◆ WHAT TO WORK ON ◆
Without the pictures, output the lines of the material from the very first through the one that holds "PI = math.pi".

______________________________

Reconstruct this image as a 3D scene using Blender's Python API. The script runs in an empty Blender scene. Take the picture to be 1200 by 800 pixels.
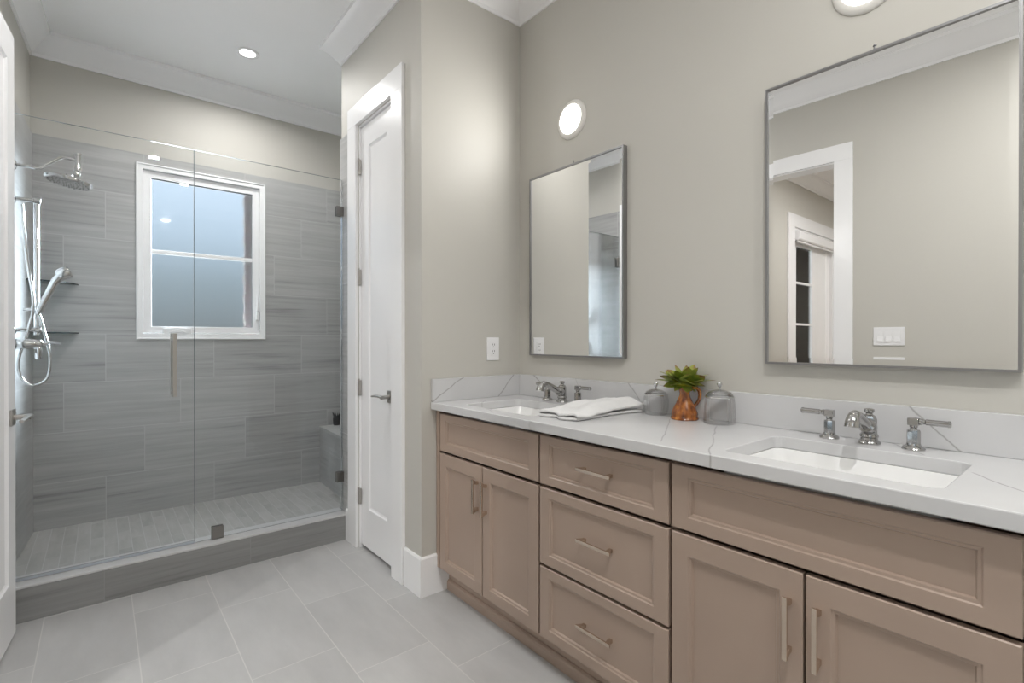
import bpy, bmesh, math, random
from mathutils import Matrix, Vector, noise
random.seed(7)
SC = bpy.context.scene
COL = SC.collection
PI = math.pi

# ------------------------------------------------------------------ camera, world, exposure
cam_d = bpy.data.cameras.new('camera')
cam = bpy.data.objects.new('camera', cam_d)
COL.objects.link(cam)
cam.location = (-1.7701, -2.0821, 1.21)
cam.rotation_euler = (math.radians(90 - 0.192), 0, math.radians(-39.48))
cam_d.sensor_width = 36.0
cam_d.lens = 585.29 / 1200 * 36.0
cam_d.clip_start = 0.05
SC.camera = cam
SC.view_settings.view_transform = 'Standard'
SC.view_settings.look = 'None'
SC.view_settings.gamma = 1.0
SC.view_settings.use_curve_mapping = False
SC.view_settings.exposure = 0.39
CAN_POWER = 11.5
SCONCE_POWER = 3.0
BED_POWER = 22.0
SKY_STRENGTH = 1.0
SUN_STRENGTH = 235.0
w = bpy.data.worlds.new('sky')
SC.world = w
w.use_nodes = True
nt = w.node_tree
nt.nodes.clear()
o_ = nt.nodes.new('ShaderNodeOutputWorld')
bg = nt.nodes.new('ShaderNodeBackground')
tc = nt.nodes.new('ShaderNodeTexCoord')
sx = nt.nodes.new('ShaderNodeSeparateXYZ')
rp = nt.nodes.new('ShaderNodeValToRGB')
RAMP = [(0.0, (2.2, 2.15, 2.1)), (0.40, (1.9, 1.85, 1.8)), (0.485, (0.5, 0.5, 0.5)), (0.502, (0.20, 0.22, 0.23)), (0.55, (0.30, 0.36, 0.40)), (0.585, (0.50, 0.60, 0.70)), (0.64, (0.72, 0.84, 0.98)), (0.80, (3.2, 3.35, 3.5))]
while len(rp.color_ramp.elements) < len(RAMP):
    rp.color_ramp.elements.new(0.5)
for e_, (p_, c_) in zip(rp.color_ramp.elements, RAMP):
    e_.position = p_
    e_.color = (*c_, 1)
nt.links.new(tc.outputs['Generated'], sx.inputs[0])
mm = nt.nodes.new('ShaderNodeMath')
mm.operation = 'MULTIPLY_ADD'
mm.inputs[1].default_value = 0.5
mm.inputs[2].default_value = 0.5
nt.links.new(sx.outputs[2], mm.inputs[0])
nt.links.new(mm.outputs[0], rp.inputs[0])
nt.links.new(rp.outputs[0], bg.inputs[0])
bg.inputs[1].default_value = SKY_STRENGTH
nt.links.new(bg.outputs[0], o_.inputs[0])
sun_d = bpy.data.lights.new('sun', 'SUN')
sun_d.energy = SUN_STRENGTH
sun_d.angle = math.radians(38)
sun_d.color = (0.86, 0.94, 1.0)
sun = bpy.data.objects.new('sun', sun_d)
COL.objects.link(sun)
sun.location = (3, 5, 5)
sun.rotation_euler = Vector((-0.80, -0.50, -0.36)).to_track_quat('-Z', 'Y').to_euler()
SC.cycles.max_bounces = 14
SC.cycles.diffuse_bounces = 7
SC.cycles.glossy_bounces = 6
SC.cycles.transmission_bounces = 10
SC.cycles.transparent_max_bounces = 24
SC.cycles.sample_clamp_indirect = 6.0
SC.cycles.use_denoising = True


# ------------------------------------------------------------------ object helpers
WM = {}


def link(o):
    COL.objects.link(o)
    return o


def tag(o, label=None, cat=None, group=None, kind=None):
    if label:
        o['label'] = label
    if cat:
        o['category'] = cat
    if group:
        o['group'] = group
    if kind:
        o['kind'] = kind
    return o


def thing(name, loc, label=None, cat=None, rotz=0.0, group=None, kind=None, parent=None):
    o = bpy.data.objects.new(name, None)
    o.empty_display_size = 0.05
    link(o)
    m = Matrix.Translation(Vector(loc)) @ Matrix.Rotation(rotz, 4, 'Z')
    o.location = loc
    o.rotation_euler = (0, 0, rotz)
    WM[o.name] = m
    return tag(o, label, cat, group, kind)


def obj(name, bm, mat, parent=None, local=False, smooth=None, bevel=0.0, bseg=2, mats=None, label=None):
    """bm holds world coordinates (or the parent's own when local); one mesh object."""
    if parent is not None:
        pm = WM[parent.name]
        if not local:
            bm.transform(pm.inverted())
        mw = pm
    else:
        xs = [v.co.x for v in bm.verts]
        ys = [v.co.y for v in bm.verts]
        zs = [v.co.z for v in bm.verts]
        c = Vector(((min(xs) + max(xs)) / 2, (min(ys) + max(ys)) / 2, min(zs)))
        mw = Matrix.Translation(c)
        bm.transform(mw.inverted())
    bmesh.ops.recalc_face_normals(bm, faces=bm.faces)
    me = bpy.data.meshes.new(name)
    if smooth is not None:
        for f in bm.faces:
            f.smooth = True
    bm.to_mesh(me)
    bm.free()
    if smooth is not None:
        me.set_sharp_from_angle(angle=math.radians(smooth))
    for m in (mats or [mat]):
        me.materials.append(m)
    o = link(bpy.data.objects.new(name, me))
    if parent is not None:
        o.parent = parent
        WM[o.name] = mw
    else:
        o.location = mw.translation
        WM[o.name] = mw
    if bevel:
        b = o.modifiers.new('bevel', 'BEVEL')
        b.width = bevel
        b.segments = bseg
        b.limit_method = 'ANGLE'
        b.angle_limit = math.radians(40)
    if label:
        o['label'] = label
    return o


def struct(name, bm, mat, parent=None, **k):
    o = obj(name, bm, mat, parent, **k)
    if parent is None:
        o['kind'] = 'structure'
    return o


def NB():
    return bmesh.new()


def box(bm, x0, x1, y0, y1, z0, z1, M=None):
    v = [bm.verts.new((x, y, z)) for x in (x0, x1) for y in (y0, y1) for z in (z0, z1)]
    for f in ((0, 1, 3, 2), (4, 6, 7, 5), (0, 4, 5, 1), (2, 3, 7, 6), (0, 2, 6, 4), (1, 5, 7, 3)):
        bm.faces.new([v[i] for i in f])
    if M is not None:
        bmesh.ops.transform(bm, matrix=M, verts=v)
    return v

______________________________

◆ EXERCISE RESPONSE ◆
Reconstruct this image as a 3D scene using Blender's Python API. The script runs in an empty Blender scene. Take the picture to be 1200 by 800 pixels.
import bpy, bmesh, math, random
from mathutils import Matrix, Vector, noise
random.seed(7)
SC = bpy.context.scene
COL = SC.collection
PI = math.pi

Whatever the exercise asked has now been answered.